Tout cela s’est répercuté sur la manière de penser et le mode de vie de ses Azharites. L’extension du « marché religieux » avec toutes ses composantes : institutions, oulémas, médias et chaînes satellites, a mis en péril le rôle d’Al-Azhar qui s’est retrouvé en concurrence avec ces nouvelles institutions arabes et islamiques qui injectent des fonds énormes, que ce soit pour les individus sous forme de bourses financières et d’offres d’emploi ou bien pour les groupes et les associations à caractère islamique. Dans un second temps, la plupart de ces pays pétroliers cherchent à se doter d’institutions religieuses capables de contrer l’influence internationale d’Al-Azhar. Soulignons dans ce contexte la campagne de critiques menée contre le grand imam, le cheikh d’Al-Azhar, symbole de la modération et de la tolérance, Dr Ahmad Al-Tayeb, ainsi que les oulémas qui l’entourent.
Dr Ahmad Al-Tayeb gère avec un groupe d’oulémas l’institution sereinement et dans un esprit d’entente et de modération sans pareil.
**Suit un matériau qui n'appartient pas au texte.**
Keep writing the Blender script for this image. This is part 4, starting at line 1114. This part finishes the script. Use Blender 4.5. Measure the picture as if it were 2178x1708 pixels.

Al-Azhar doit également faire l’objet d’un renouvellement pour pouvoir faire face aux défis sur le plan national, arabe et islamique. Le renouvellement de l’esprit religieux et éducatif d’Al-Azhar doit être l’une des priorités du grand imam, Dr Ahmad Al-Tayeb, qui peut assumer la charge avec calme et sérénité, loin de tout vacarme, et cela à l’heure où Al-Azhar est soumis à une grande épreuve. Tous les mouvements politiques, qu’ils soient islamistes ou non, doivent réaliser pertinemment l’importance du renouvellement et du progrès d’Al-Azhar, qui est intrinsèquement lié à l’avenir de l’Etat égyptien moderne. Al-Azhar, à l’instar des autres grandes institutions nationales, doit se placer au-dessus de tout parti pris partisan, idéologique, politique ou social. Il est à ce titre comparable aux appareils de police et de l’armée d’autant plus qu’il représente à la fois la nation et l’Etat.